Give all of the lines again, with nothing added or dropped.

*Information shown*:
************

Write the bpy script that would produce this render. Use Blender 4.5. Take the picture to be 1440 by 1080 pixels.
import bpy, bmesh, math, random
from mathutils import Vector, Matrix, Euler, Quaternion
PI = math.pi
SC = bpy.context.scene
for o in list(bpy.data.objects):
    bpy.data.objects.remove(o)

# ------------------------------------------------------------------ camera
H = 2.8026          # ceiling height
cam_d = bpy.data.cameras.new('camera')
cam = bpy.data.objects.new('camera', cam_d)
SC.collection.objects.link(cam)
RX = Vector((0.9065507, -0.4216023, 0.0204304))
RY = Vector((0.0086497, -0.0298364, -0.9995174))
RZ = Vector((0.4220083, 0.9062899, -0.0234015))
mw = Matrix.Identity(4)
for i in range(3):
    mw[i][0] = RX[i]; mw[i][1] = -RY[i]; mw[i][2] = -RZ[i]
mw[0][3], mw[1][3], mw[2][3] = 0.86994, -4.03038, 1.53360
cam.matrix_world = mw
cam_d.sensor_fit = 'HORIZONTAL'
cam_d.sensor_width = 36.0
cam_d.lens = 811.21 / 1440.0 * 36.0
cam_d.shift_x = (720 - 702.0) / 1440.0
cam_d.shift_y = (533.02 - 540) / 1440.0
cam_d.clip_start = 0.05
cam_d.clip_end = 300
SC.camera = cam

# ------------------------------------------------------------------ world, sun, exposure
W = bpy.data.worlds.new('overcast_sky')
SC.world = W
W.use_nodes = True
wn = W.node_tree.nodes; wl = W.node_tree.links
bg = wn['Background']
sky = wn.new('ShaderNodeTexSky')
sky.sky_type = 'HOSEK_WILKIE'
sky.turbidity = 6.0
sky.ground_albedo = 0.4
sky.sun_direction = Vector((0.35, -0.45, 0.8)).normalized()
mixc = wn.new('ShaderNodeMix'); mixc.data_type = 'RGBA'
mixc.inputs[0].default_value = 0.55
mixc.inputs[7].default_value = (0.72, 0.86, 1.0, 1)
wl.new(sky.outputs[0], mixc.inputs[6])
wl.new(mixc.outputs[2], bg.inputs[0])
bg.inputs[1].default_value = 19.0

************

*Output of the task*:
Write the bpy script that would produce this render. Use Blender 4.5. Take the picture to be 1440 by 1080 pixels.
import bpy, bmesh, math, random
from mathutils import Vector, Matrix, Euler, Quaternion
PI = math.pi
SC = bpy.context.scene
for o in list(bpy.data.objects):
    bpy.data.objects.remove(o)

# ------------------------------------------------------------------ camera
H = 2.8026          # ceiling height
cam_d = bpy.data.cameras.new('camera')
cam = bpy.data.objects.new('camera', cam_d)
SC.collection.objects.link(cam)
RX = Vector((0.9065507, -0.4216023, 0.0204304))
RY = Vector((0.0086497, -0.0298364, -0.9995174))
RZ = Vector((0.4220083, 0.9062899, -0.0234015))
mw = Matrix.Identity(4)
for i in range(3):
    mw[i][0] = RX[i]; mw[i][1] = -RY[i]; mw[i][2] = -RZ[i]
mw[0][3], mw[1][3], mw[2][3] = 0.86994, -4.03038, 1.53360
cam.matrix_world = mw
cam_d.sensor_fit = 'HORIZONTAL'
cam_d.sensor_width = 36.0
cam_d.lens = 811.21 / 1440.0 * 36.0
cam_d.shift_x = (720 - 702.0) / 1440.0
cam_d.shift_y = (533.02 - 540) / 1440.0
cam_d.clip_start = 0.05
cam_d.clip_end = 300
SC.camera = cam

# ------------------------------------------------------------------ world, sun, exposure
W = bpy.data.worlds.new('overcast_sky')
SC.world = W
W.use_nodes = True
wn = W.node_tree.nodes; wl = W.node_tree.links
bg = wn['Background']
sky = wn.new('ShaderNodeTexSky')
sky.sky_type = 'HOSEK_WILKIE'
sky.turbidity = 6.0
sky.ground_albedo = 0.4
sky.sun_direction = Vector((0.35, -0.45, 0.8)).normalized()
mixc = wn.new('ShaderNodeMix'); mixc.data_type = 'RGBA'
mixc.inputs[0].default_value = 0.55
mixc.inputs[7].default_value = (0.72, 0.86, 1.0, 1)
wl.new(sky.outputs[0], mixc.inputs[6])
wl.new(mixc.outputs[2], bg.inputs[0])
bg.inputs[1].default_value = 19.0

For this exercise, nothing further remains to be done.